### GIVEN TASK
Extract, unchanged, each line of the listing below from its first line through the line that contains "return m, nt, nt.nodes['Principled BSDF']", inclusive, and nothing else.

[Extracted records]
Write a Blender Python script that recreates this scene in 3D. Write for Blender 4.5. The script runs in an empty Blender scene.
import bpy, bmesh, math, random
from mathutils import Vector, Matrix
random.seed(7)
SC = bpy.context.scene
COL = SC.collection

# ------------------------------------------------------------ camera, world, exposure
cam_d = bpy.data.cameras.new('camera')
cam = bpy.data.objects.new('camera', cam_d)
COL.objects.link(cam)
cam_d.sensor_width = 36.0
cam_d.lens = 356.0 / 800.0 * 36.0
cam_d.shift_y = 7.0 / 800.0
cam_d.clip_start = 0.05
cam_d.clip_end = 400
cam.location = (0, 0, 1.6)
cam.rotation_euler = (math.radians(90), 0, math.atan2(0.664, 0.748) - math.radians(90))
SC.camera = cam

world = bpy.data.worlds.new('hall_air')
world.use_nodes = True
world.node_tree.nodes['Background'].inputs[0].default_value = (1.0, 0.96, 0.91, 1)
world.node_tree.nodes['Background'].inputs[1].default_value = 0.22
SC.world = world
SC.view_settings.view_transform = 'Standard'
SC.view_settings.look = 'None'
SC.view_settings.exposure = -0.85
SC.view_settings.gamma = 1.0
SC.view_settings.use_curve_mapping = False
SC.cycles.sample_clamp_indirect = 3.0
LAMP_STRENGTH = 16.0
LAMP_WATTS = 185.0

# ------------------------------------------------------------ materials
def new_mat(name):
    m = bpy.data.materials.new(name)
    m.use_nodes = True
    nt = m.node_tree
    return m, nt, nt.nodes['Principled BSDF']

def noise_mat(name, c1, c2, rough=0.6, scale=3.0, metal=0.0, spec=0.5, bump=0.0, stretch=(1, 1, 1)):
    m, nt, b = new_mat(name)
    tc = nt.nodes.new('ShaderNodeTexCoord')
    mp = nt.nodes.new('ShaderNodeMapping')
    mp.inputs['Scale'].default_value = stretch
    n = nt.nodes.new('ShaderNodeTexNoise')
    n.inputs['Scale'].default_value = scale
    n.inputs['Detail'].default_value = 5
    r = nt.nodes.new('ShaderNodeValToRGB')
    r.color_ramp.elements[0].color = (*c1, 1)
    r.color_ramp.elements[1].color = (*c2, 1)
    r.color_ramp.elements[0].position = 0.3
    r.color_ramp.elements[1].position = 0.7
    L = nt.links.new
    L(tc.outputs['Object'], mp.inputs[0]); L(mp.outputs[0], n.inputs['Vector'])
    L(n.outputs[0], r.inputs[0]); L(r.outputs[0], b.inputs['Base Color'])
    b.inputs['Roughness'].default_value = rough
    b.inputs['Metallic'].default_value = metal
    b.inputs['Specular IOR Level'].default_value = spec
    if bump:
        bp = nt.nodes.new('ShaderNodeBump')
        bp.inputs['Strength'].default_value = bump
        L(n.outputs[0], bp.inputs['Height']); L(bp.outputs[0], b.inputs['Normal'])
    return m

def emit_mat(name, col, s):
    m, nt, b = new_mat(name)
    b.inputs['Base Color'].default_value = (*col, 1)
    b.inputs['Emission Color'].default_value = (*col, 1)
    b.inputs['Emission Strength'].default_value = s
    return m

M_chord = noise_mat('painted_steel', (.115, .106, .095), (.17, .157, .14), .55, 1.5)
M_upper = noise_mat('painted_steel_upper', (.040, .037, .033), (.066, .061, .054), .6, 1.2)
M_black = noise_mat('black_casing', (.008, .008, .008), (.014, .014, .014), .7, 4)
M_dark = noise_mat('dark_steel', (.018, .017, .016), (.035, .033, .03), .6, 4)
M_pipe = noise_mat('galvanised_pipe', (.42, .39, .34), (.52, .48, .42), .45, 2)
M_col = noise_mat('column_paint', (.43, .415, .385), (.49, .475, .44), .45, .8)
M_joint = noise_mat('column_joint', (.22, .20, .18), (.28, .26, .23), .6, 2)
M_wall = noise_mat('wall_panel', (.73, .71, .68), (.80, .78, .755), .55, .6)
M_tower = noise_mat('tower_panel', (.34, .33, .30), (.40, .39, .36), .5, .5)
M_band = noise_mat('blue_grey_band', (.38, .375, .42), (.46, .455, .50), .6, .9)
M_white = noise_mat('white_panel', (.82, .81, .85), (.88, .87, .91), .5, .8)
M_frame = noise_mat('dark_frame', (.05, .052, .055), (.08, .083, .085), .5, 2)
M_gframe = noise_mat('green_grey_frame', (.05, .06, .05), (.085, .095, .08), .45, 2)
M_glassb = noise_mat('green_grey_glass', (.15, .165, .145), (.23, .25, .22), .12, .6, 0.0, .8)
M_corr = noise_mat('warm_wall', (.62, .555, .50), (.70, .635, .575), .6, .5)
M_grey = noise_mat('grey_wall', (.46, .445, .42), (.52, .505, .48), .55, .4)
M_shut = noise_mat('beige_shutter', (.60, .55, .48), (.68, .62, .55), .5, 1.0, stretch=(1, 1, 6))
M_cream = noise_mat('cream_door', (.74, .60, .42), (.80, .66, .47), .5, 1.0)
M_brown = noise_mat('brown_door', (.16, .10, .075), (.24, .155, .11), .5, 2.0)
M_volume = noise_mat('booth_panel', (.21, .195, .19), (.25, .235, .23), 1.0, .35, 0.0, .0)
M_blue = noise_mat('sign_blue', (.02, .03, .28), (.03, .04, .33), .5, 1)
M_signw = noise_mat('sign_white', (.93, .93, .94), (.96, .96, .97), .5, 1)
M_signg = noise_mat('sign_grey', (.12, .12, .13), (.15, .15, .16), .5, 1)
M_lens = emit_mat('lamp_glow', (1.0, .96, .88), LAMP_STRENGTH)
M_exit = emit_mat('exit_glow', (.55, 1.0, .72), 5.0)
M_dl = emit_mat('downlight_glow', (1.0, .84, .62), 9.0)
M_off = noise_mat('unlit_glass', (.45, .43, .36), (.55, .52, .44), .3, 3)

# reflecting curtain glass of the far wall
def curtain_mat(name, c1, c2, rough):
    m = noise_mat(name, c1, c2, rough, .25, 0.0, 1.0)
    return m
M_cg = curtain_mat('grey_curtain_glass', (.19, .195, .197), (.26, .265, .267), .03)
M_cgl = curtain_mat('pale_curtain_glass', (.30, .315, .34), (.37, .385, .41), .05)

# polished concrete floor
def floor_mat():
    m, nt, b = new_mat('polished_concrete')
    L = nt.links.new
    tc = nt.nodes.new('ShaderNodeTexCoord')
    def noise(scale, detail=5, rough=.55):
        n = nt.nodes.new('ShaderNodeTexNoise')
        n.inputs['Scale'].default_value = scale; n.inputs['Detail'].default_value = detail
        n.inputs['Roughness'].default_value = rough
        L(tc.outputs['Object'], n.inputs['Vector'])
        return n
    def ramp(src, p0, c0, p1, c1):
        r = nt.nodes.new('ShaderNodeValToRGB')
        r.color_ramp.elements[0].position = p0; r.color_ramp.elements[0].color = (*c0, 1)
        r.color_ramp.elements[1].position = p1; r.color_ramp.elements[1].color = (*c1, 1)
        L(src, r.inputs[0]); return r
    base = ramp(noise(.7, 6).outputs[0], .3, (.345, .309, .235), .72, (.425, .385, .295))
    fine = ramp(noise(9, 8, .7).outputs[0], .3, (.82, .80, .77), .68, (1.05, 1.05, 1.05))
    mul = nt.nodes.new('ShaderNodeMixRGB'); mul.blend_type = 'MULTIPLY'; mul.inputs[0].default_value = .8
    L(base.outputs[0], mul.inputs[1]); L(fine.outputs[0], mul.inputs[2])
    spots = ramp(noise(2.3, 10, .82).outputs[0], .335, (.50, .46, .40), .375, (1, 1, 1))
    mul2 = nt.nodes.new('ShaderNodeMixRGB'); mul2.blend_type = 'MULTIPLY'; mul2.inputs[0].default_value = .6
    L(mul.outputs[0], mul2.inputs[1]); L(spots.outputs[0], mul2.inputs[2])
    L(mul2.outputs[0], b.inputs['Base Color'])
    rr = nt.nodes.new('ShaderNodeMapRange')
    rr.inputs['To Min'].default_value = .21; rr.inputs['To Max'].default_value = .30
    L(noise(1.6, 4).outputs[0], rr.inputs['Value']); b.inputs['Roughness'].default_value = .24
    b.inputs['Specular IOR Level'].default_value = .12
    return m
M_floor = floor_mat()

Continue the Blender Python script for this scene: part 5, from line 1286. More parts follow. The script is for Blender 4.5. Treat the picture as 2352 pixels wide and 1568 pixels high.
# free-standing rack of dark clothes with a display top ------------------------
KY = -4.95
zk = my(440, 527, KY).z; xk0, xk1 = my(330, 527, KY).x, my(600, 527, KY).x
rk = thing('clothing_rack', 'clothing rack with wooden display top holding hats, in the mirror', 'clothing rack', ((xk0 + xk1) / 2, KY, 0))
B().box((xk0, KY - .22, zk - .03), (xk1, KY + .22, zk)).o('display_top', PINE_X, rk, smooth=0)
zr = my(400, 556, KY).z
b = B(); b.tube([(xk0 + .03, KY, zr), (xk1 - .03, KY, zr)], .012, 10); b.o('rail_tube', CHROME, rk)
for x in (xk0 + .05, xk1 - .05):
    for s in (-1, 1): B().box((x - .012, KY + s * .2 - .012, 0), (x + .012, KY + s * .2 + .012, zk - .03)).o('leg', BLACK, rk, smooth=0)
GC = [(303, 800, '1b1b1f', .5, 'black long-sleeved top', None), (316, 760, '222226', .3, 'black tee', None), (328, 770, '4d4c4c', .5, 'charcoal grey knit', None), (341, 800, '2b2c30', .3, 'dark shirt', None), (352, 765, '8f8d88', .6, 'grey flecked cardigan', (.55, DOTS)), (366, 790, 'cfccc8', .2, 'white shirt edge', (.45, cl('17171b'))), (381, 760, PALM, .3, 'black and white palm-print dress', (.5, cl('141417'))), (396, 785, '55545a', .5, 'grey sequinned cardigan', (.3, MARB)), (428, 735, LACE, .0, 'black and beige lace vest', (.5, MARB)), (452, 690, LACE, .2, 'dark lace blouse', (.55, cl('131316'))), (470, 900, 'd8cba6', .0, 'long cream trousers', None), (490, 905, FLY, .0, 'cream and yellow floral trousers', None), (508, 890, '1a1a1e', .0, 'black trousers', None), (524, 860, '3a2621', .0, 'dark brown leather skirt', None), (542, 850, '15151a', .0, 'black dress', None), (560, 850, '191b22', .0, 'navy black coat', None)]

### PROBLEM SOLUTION
Write a Blender Python script that recreates this scene in 3D. Write for Blender 4.5. The script runs in an empty Blender scene.
import bpy, bmesh, math, random
from mathutils import Vector, Matrix
random.seed(7)
SC = bpy.context.scene
COL = SC.collection

# ------------------------------------------------------------ camera, world, exposure
cam_d = bpy.data.cameras.new('camera')
cam = bpy.data.objects.new('camera', cam_d)
COL.objects.link(cam)
cam_d.sensor_width = 36.0
cam_d.lens = 356.0 / 800.0 * 36.0
cam_d.shift_y = 7.0 / 800.0
cam_d.clip_start = 0.05
cam_d.clip_end = 400
cam.location = (0, 0, 1.6)
cam.rotation_euler = (math.radians(90), 0, math.atan2(0.664, 0.748) - math.radians(90))
SC.camera = cam

world = bpy.data.worlds.new('hall_air')
world.use_nodes = True
world.node_tree.nodes['Background'].inputs[0].default_value = (1.0, 0.96, 0.91, 1)
world.node_tree.nodes['Background'].inputs[1].default_value = 0.22
SC.world = world
SC.view_settings.view_transform = 'Standard'
SC.view_settings.look = 'None'
SC.view_settings.exposure = -0.85
SC.view_settings.gamma = 1.0
SC.view_settings.use_curve_mapping = False
SC.cycles.sample_clamp_indirect = 3.0
LAMP_STRENGTH = 16.0
LAMP_WATTS = 185.0

# ------------------------------------------------------------ materials
def new_mat(name):
    m = bpy.data.materials.new(name)
    m.use_nodes = True
    nt = m.node_tree
    return m, nt, nt.nodes['Principled BSDF']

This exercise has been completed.